Nicht mehr lange und er ist raus hier. Dann wird er nicht mehr Woche für Woche an derselben Sitzecke vorbeilaufen, mit dem Berber, mit der Topfpflanze, genannt »Hilde«, und diesem wundersamen Kunstwerk an der Wand, eine Mischung aus Telefon und Spielautomaten. Er, René Obermann, Chef der Deutschen Telekom, tut etwas, das selten ist in diesem Land: Aus freiem Willen, weit vor dem Pensionsalter und dem Ende seines Vertrages gibt er die Macht aus der Hand. Er wechselt zu einer kleineren Firma. »Ich möchte wieder näher ran an den Maschinenraum«, sagt er, also dahin, wo seine Arbeit wieder Arbeit ist und nicht mehr Regentschaft, irgendwo da oben, in einer der Etagen der Macht, verschanzt, behütet und bewacht.

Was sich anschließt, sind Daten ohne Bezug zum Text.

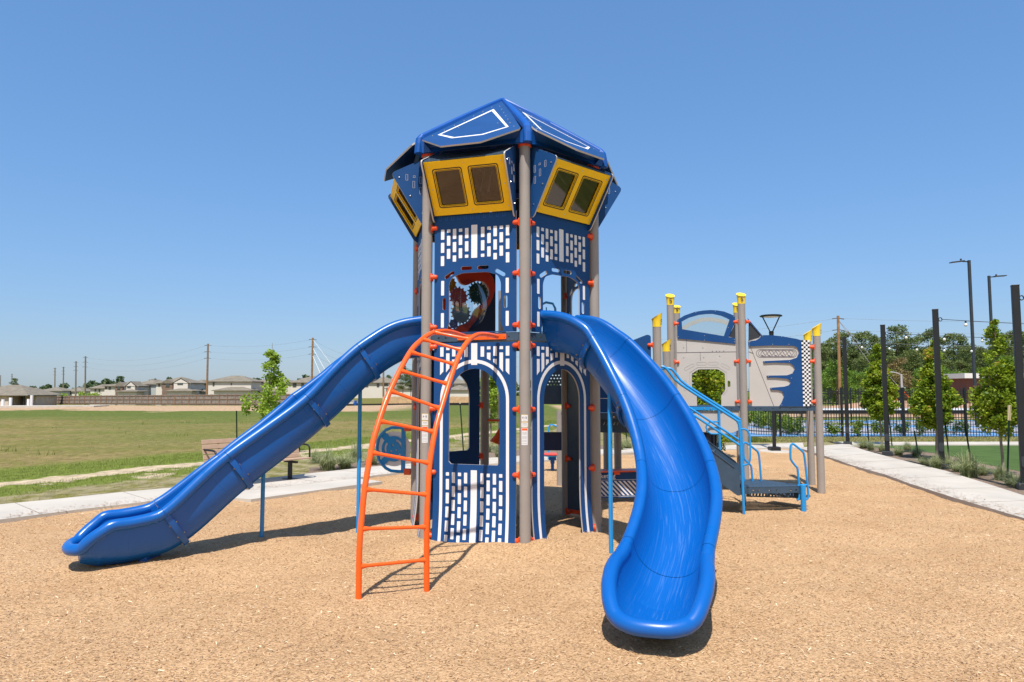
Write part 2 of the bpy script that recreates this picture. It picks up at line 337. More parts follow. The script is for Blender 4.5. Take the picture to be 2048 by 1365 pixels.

Sie sind eine eigene Welt, diese Etagen, ob nun in der Bank, im Ministerium oder Konzern, betritt man sie, so haben sie alle zwei Dinge gemein: eine kühle, distanzierte Stille, die einen gleich die Stimme senken lässt. Und diesen ritualisierten Satz: »Bitte nehmen Sie doch einen Augenblick Platz.« Ja, bevor die Macht bitten lässt, lässt sie warten. Nun sitzen da also die Menschen, in einer seltsam unwirklichen Zwischenzone, an den Wänden Kunst, auf den Tischen Bücher, unterm Hintern dicke Polster. Allein: Niemand nimmt sie wirklich wahr. Wer zum Vorstandschef will, zum Außenminister, Bankpräsidenten, Generalbundesanwalt oder gar zu Günther Jauch, der hat etwas anderes im Sinn. Er will Eindruck schinden, Politik machen, Millionen verdienen.
Und nach Sitzen ist ihm bald schon gar nicht mehr zumute. Nach wenigen Minuten beginnen die Besucher oft, umherzuwandeln, sie schauen aus dem Fenster, gehen im Kopf noch mal Strategie und Anliegen durch oder pulen sich heimlich die Zahnlücken, dass darin auch keine Petersilie hängt. Und so sind sie verschwendet, all die Gemälde, Bücher und die windelweichen Ledersessel – und die Vorzimmer der Macht Orte, die den geringsten Eindruck hinterlassen. Meistens zumindest. Die Commerzbank hat in ihrem eine Bronzestatue platziert, ein Mann, er sitzt mitten auf der Sitzgruppe, dem Fenster zugewandt und liest. Der Macht kehrt er sprichwörtlich den Rücken zu. Erinnert irgendwie an René Obermann.